Each line that follows should be printed again exactly as it stands.

## Raw data
— START —

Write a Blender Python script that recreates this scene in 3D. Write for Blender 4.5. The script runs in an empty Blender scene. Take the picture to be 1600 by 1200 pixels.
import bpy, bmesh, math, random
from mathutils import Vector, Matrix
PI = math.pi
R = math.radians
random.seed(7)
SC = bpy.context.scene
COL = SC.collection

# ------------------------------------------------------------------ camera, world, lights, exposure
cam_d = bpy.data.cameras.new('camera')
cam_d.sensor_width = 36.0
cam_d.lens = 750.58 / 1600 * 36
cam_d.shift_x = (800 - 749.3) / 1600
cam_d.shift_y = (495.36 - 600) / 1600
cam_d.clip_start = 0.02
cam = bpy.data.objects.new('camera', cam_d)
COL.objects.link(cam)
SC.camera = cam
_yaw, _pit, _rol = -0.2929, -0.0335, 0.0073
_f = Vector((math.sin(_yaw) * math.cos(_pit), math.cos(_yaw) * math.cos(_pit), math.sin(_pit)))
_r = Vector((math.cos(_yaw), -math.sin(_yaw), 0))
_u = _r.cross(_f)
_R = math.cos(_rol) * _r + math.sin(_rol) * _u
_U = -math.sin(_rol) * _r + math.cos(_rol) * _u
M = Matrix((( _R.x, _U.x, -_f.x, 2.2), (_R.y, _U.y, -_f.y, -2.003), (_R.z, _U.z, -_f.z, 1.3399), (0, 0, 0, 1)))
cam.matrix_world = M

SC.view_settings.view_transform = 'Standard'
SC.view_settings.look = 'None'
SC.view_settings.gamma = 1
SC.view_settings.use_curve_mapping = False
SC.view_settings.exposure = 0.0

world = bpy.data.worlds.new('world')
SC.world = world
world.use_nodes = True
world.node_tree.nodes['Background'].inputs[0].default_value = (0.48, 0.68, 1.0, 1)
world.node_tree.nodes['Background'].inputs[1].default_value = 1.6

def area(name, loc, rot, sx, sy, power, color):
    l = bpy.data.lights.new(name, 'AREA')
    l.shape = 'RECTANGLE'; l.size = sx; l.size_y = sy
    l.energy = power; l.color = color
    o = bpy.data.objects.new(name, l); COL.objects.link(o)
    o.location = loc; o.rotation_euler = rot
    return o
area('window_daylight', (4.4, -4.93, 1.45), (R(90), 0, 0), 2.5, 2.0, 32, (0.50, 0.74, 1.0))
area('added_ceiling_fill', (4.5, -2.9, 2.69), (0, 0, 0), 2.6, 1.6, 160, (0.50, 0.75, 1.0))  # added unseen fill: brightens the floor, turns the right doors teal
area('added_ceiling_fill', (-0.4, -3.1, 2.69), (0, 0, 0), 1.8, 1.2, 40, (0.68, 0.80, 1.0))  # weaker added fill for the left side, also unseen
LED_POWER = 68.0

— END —

## Solution below
Write a Blender Python script that recreates this scene in 3D. Write for Blender 4.5. The script runs in an empty Blender scene. Take the picture to be 1600 by 1200 pixels.
import bpy, bmesh, math, random
from mathutils import Vector, Matrix
PI = math.pi
R = math.radians
random.seed(7)
SC = bpy.context.scene
COL = SC.collection

# ------------------------------------------------------------------ camera, world, lights, exposure
cam_d = bpy.data.cameras.new('camera')
cam_d.sensor_width = 36.0
cam_d.lens = 750.58 / 1600 * 36
cam_d.shift_x = (800 - 749.3) / 1600
cam_d.shift_y = (495.36 - 600) / 1600
cam_d.clip_start = 0.02
cam = bpy.data.objects.new('camera', cam_d)
COL.objects.link(cam)
SC.camera = cam
_yaw, _pit, _rol = -0.2929, -0.0335, 0.0073
_f = Vector((math.sin(_yaw) * math.cos(_pit), math.cos(_yaw) * math.cos(_pit), math.sin(_pit)))
_r = Vector((math.cos(_yaw), -math.sin(_yaw), 0))
_u = _r.cross(_f)
_R = math.cos(_rol) * _r + math.sin(_rol) * _u
_U = -math.sin(_rol) * _r + math.cos(_rol) * _u
M = Matrix((( _R.x, _U.x, -_f.x, 2.2), (_R.y, _U.y, -_f.y, -2.003), (_R.z, _U.z, -_f.z, 1.3399), (0, 0, 0, 1)))
cam.matrix_world = M

SC.view_settings.view_transform = 'Standard'
SC.view_settings.look = 'None'
SC.view_settings.gamma = 1
SC.view_settings.use_curve_mapping = False
SC.view_settings.exposure = 0.0

world = bpy.data.worlds.new('world')
SC.world = world
world.use_nodes = True
world.node_tree.nodes['Background'].inputs[0].default_value = (0.48, 0.68, 1.0, 1)
world.node_tree.nodes['Background'].inputs[1].default_value = 1.6

def area(name, loc, rot, sx, sy, power, color):
    l = bpy.data.lights.new(name, 'AREA')
    l.shape = 'RECTANGLE'; l.size = sx; l.size_y = sy
    l.energy = power; l.color = color
    o = bpy.data.objects.new(name, l); COL.objects.link(o)
    o.location = loc; o.rotation_euler = rot
    return o
area('window_daylight', (4.4, -4.93, 1.45), (R(90), 0, 0), 2.5, 2.0, 32, (0.50, 0.74, 1.0))
area('added_ceiling_fill', (4.5, -2.9, 2.69), (0, 0, 0), 2.6, 1.6, 160, (0.50, 0.75, 1.0))  # added unseen fill: brightens the floor, turns the right doors teal
area('added_ceiling_fill', (-0.4, -3.1, 2.69), (0, 0, 0), 1.8, 1.2, 40, (0.68, 0.80, 1.0))  # weaker added fill for the left side, also unseen
LED_POWER = 68.0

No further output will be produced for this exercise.